Ice Waves — Increased Greenland Ice and Melt Discharge Waves from 2010 and 2012

Ice Waves — The most fantastic climate science of last week (that crossed my desk):

This work evaluates  a new discovery of melt waves of increased ice and water discharge in the Greenland melt years of 2010 and 2012. At one glacier (Rinks,) the peak monthly increased ice and water discharge was about equal to 0.5% of total net Greenland ice and water loss. The Rinks accounts for about 2 percent of total Greenland ice loss.

An underice river of melt emerges from the Greenland Ice Cap at a place called Point 660 near Kangerlussuaq, on the west coast near the Arctic Circle.

The ice loss peaked after summer the heat waves in the fall at 1.67 Gigatons (Gt) per month and extended into deep winter. In 2012, t he total excess loss, above the normal loss for the Rinks, was 6.7 Gt where the Rinks normally loses 1 to 2 Gt per year. Evidence of the increased flow from 2012 extended through the winter and into the summer of 2013.

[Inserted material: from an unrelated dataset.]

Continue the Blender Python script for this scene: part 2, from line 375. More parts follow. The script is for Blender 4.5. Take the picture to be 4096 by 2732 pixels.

These waves of ice were caused by increased meltwater penetrating the ice sheet to bedrock through crevasses and moulins (ice sheet drains) that can extend thousands of feet deep into the two-mile high ice sheet. Where the drainage meets bedrock, parts of the ice sheet literally float (water is heavier than ice,) decreasing friction and increasing flow.

The way these melt waves were discovered is through gravitational changes measured by the GRACE satellites.

Greenland ice loss and melt increased over 500 percent  from 2002 to 2011 as per the 2013 IPCC.

This ice wave work was done by researchers at the Jet Propulsion Laboratory, California Institute of Technology.


Adhikari et al., Mass transport waves amplified by intense Greenland melt and detected in solid Earth deformation, GEophhysical Resaerch Letters, May 15, 2017.pdf

Greenland Glacier Discharge Ranking:
Rignot, et al., Changes in the velocity structure of the Greenland Ice Sheet, Science, February 17, 2006.

IPCC: Ice loss increased 532 percent since 2001… “The rate of ice loss from the Greenland ice sheet has very likely substantially increased from 34 [–6 to 74] Gt yr–1 over the period 1992 to 2001 to 215 [157 to 274] Gt yr–1 over the period 2002 to 2011.” This is a ten-year average. 2013 IPCC, summary for Policy Makers, B3 Cryshpere, Bullet 2, page 9.